Tuesday, November 10, 2015

Kim Davis, Victor

Kim Davis, 1; rule of law, 0.

After the US Supreme Court decided in June that states could not prohibit same-sex marriages, Court Clerk Kim Davis (photo D. Easley/AP) of Rowan County, Kentucky refused to sign any marriage licenses.  She was arrested and put into jail while deputy clerks, replacing Davis' name with that of the county, issued licenses, same-sex and otherwise. Davis was released as federal Judge David Bunning ordered that she

shall not interfere in any way, directly or indirectly, with the efforts of her deputy clerks to issue marriage licenses to all legally eligible couples. If Defendant Davis should interfere in any way with their issuance, that will be considered a violation of this order and appropriate sanctions will be considered.

Davis was released with what seemed like bold words from the son of former US Representative (and Hall of Fame pitcher) Jim Bunning (R-Ky), who was Ted Cruz before Ted Cruz.   However, if at the time you noticed a loophole in the Judge's order, you deserve to dive into the Halloween candy you had resisted. As Reuters reported, "she removed her name, title and personal authorization on the licenses. A deputy clerk has issued licenses since her jailing in early September."  And if you foresaw that a Kentucky governor would drive a wedge through that loophole, you deserve even more because

Two months after a county clerk in Kentucky became a national figure and was jailed for refusing to grant marriage licenses bearing her name to same-sex couples, the state’s governor-elect said Friday that soon after taking office, he would order new licenses that do not have clerks’ names, a change that would address one objection raised by opponents of same-sex marriage.

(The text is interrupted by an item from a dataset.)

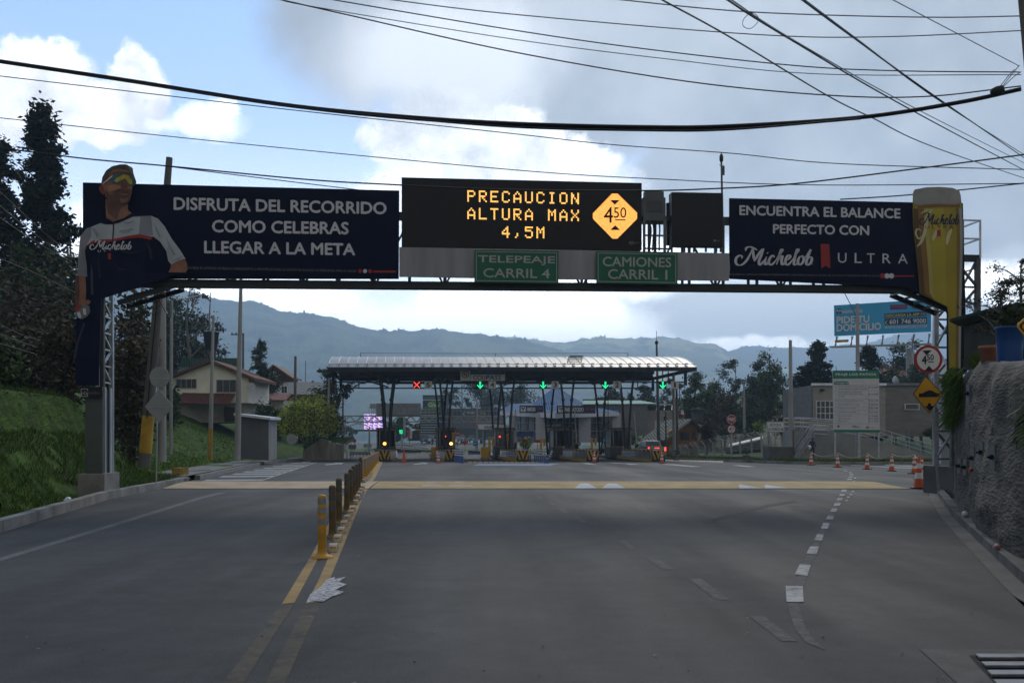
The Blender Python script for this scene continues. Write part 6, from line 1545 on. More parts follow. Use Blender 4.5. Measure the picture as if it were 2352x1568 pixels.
def house_one():
 d = 95; t = thing('cream_house', 'cream two-storey house with red roof edges and a green corrugated roof behind', 'house', P(486, 955, d)); B_ = Board(486, 900, d)
 m = MB(); B_.slab(m, [(396, 866), (396, 925), (571, 925), (571, 866), (486, 829)], stucco, 8, 0); m.build('wall', t)
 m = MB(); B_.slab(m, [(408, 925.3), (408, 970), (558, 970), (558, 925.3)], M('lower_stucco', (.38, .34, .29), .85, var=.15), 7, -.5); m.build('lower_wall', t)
 m = MB(); dz = Vector((0, 0, -.30)); off = Vector((0, 8.8, 0))
 for (a, c) in (((387, 866), (486, 826)), ((486, 826), (588, 868))):
  p, q = B_.pt(*a, .6), B_.pt(*c, .6); m.prism([p, q, q + dz, p + dz], off, t_red)
 m.build('roof', t)
 m = MB()
 for (a, c) in (((388, 869), (486, 829.5)), ((486, 829.5), (587, 871))): m.bar(B_.pt(*a, .62), B_.pt(*c, .62), .10, .16, M('brown_bargeboard', (.14, .06, .035), .7, var=.2))
 m.build('bargeboard', t)
 m = MB(); B2 = Board(480, 840, d + 7); m.face([B2.pt(416, 822), B2.pt(412, 842), B2.pt(545, 842), B2.pt(545, 822)], t_green)
 p = [B2.pt(412, 842) - Vector((0, 2.6, .7)), B2.pt(545, 842) - Vector((0, 2.6, .7))]; m.face([B2.pt(412, 842), p[0], p[1], B2.pt(545, 842)], t_green); m.build('green_roof', t)
 window(t, 404, 870, 452, 892, d, 4, win_gl, True); window(t, 497, 871.5, 543, 901, d, 3, curt, True)
 m = MB(); a, c = B_.pt(420, 904, .05), B_.pt(541, 906, .05); e, f = B_.pt(418, 929, 2.2), B_.pt(540, 931, 2.2); m.prism([a, e, f, c], (0, 0, .10), t_red); m.build('lean_to_roof', t)
 m = MB(); B_.slab(m, [(515, 935), (515, 968), (539, 968), (539, 935)], M('dark_door', (.05, .03, .025), .6, var=.2), .05, .0); m.build('door', t)
 m = MB(); m.lathe([(.01, 0), (.35, .02), (.42, .10), (.43, .13)], sgn_b, B_.pt(581, 890, .6), 14, True, Matrix.Rotation(R(70), 3, 'X')); m.build('satellite_dish', t)
house_one()
t = thing('water_tank', 'black plastic water tank on a stand above the cream house', 'water tank', P(485, 830, 103))
m = MB(); c = P(485, 802, 103); m.lathe([(.60, 0), (.62, .05), (.78, 1.62), (.86, 1.66), (.86, 1.76), (.80, 1.80), (.3, 1.92), (.02, 1.95)], M('tank_black', (.012, .012, .013), .5, var=.2), c, 20); m.build('tank', t)
m = MB()
for sx, sy in ((-.6, -.6), (.6, -.6), (.6, .6), (-.6, .6)): m.bar(c + Vector((sx, sy, -3.5)), c + Vector((sx, sy, 0)), .10, .10, g_dark)
m.cbox(c - Vector((0, 0, .08)), 1.5, 1.5, .08, g_dark); m.build('stand', t)
def house_two():
 d = 118; t = thing('ochre_house', 'ochre house with a grey corrugated roof and a brown gable behind it', 'house', P(670, 985, d)); B_ = Board(670, 900, d)
 m = MB(); B_.slab(m, [(640, 905), (640, 985), (736, 985), (736, 905)], M('ochre_wall', (.30, .19, .07), .85, var=.15), 7, 0); m.build('wall', t)
 m = MB(); a, c = B_.pt(626, 907, .8), B_.pt(738, 908, .8); e, f = B_.pt(632, 874, -5), B_.pt(738, 874, -5); m.prism([a, c, f, e], (0, 0, .1), t_grey); m.build('roof', t)
 window(t, 660, 930, 678, 952, d, 2); window(t, 646, 886, 660, 903, d - .6, 2)
 B2 = Board(630, 860, d + 6); m = MB(); B2.slab(m, [(606, 868), (606, 890), (664, 890), (664, 866), (628, 838)], M('brown_gable', (.07, .04, .03), .8, var=.2), 5, 0); m.build('gable', t)
 m = MB()
 for a, c in (((598, 864), (629, 837)), ((629, 837), (672, 866))): p, q = B2.pt(*a, .5), B2.pt(*c, .5); m.prism([p, q, q + Vector((0, 0, -.2)), p + Vector((0, 0, -.2))], (0, 6, 0), M('brown_roof', (.13, .07, .05), .8, var=.25))
 m.build('gable_roof', t)
 window(t, 628, 853, 634, 868, d + 5.9, 1)
house_two()
def annex():
 d = 108; t = thing('small_house', 'small white house with a pinkish tiled roof between the cream and ochre houses', 'house', P(620, 975, d)); B_ = Board(620, 930, d)
 m = MB(); B_.slab(m, [(598, 918), (598, 975), (650, 975), (650, 918)], M('white_wall', (.46, .44, .42), .85, var=.12), 5, 0); m.build('wall', t)
 m = MB(); a, c = B_.pt(590, 921, .5), B_.pt(656, 921, .5); e, f = B_.pt(604, 903, -3), B_.pt(656, 903, -3); m.prism([a, c, f, e], (0, 0, .12), t_red2); m.build('roof', t)
 window(t, 606, 930, 620, 950, d, 2)
 m = MB(); a, c = B_.pt(585, 948, 2), B_.pt(662, 955, 2); e, f = B_.pt(600, 938, -1), B_.pt(662, 944, -1); m.prism([a, c, f, e], (0, 0, .08), t_green); m.build('lean_to_roof', t)
annex()
tall(596, 780, 104, 55, 'conifer', L_DK, 'dark narrow cypress right of the cream house', 1.6, .16, 'cypress', vbase=985, seed=31)
for u, vt, vb, d, w, mats, lab in ((600, 925, 1000, 92, 60, L_DK, 'dark bush under the pinkish tiled roof'), (640, 935, 1010, 88, 50, L_DK, 'dark bush right of the grey shelter'), (570, 890, 960, 100, 40, L_MID, 'yellow green bush at the corner of the cream house'), (622, 845, 920, 112, 60, L_DK, 'dark tree clump before the brown gable')):
 bush('bush', lab, P(u, vb, d), w / F * d, (vb - vt) / F * d, mats, 1300, .17, 9, 'bushes by the left houses')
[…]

Lawyers for Kim Davis, the clerk in Rowan County who has said that same-sex marriage violates her Christian beliefs, have argued that forcing her to issue licenses with her name on them violated her rights by suggesting that she endorsed the unions. The courts have not agreed, but lawmakers have said the conflict could be resolved by altering the licenses.

“One thing I will take care of right away is we will remove the names of the county clerks from the marriage forms,” Matt Bevin, the Republican governor-elect, said Friday at a news conference at the State Capitol in Frankfort.

It makes sense in a Machiavellian sort of way.  The right gets what it wants, vindication for a high-profile opponent of gay marriage and a roadmap for eroding marriage rights in other states. Most gay couples in Kentucky still have what they yearned for, equality with married couples in their state.

Even Chris Hayes was mollified and remarked  

As a strong supporter of marriage equality myself, I think this is a perfectly fine solution. If this is what that accommodation comes to, fine. No one cares if some county clerk`s name is on their marriage license anyway.

People get married, want to see their own name on the marriage license, along with the name of the one they love. If everyone can now go back to work and we can all move on, then way to go, Matt Bevin.

Chris Hayes is deluding himself if he thinks he still is a strong supporter of "marriage equality." Same-sex marriage (as with traditional marriage) in Kentucky is no longer on the same footing as marriage in the 49 other states.

Civil unions, as reflected in changing perspectives and laws, had been gaining ground in the USA prior to the court's ruling. However, even though actual rights and benefits were equal (or nearly so), supporters of same-sex marriage were unimpressed because civil unions left gay couples with something different than heterosexual couples.  The arrangement was not necessarily inferior- but it was different.  Hence, it was unacceptable- or so we were led to believe.

There is also some doubt as to whether the licenses are valid, though Bevin (who will assume office December 8) labels the belief the governor cannot change the marriage form unilaterally "baloney. We will do that by executive order. We will do that right out of the gate."

Issuing an executive order "right out of the gate" (at least he didn't say "on Day 1") takes some nerve for Bevin, who has maintained "President Obama's executive order on amnesty is an unconstitutional overreach by his administration."  Still, it may prove a slick option for a guy with as much regard for the rule of law as Judge Bunning, whose order now appears toothless. The incoming governor has decided not to assert that government employee Davis must comply with both the spirit and the law of the Supreme Court's order.

It is possible such an executive order by the governor of Kentucky will not be overturned. Decisions by many courts are erratic and reflect questionable judicial temperament.  (Justice Kennedy in Obergfell: "Marriage... allows two people to find a life that could not be found alone.")  However, it is a gutless move by a chief executive who should insist upon the rule of law by telling the Court Clerk to obey the letter and the spirit of the US Supreme Court.

In not doing so, Kim Davis is engaged in dereliction of duty and should do the only honorable thing: resign. Otherwise, though  Chris Hayes may not realize it, Mr. Bevin surely understands Kim Davis has stood up to the US Supreme Court and the same-sex marriage movement. And won.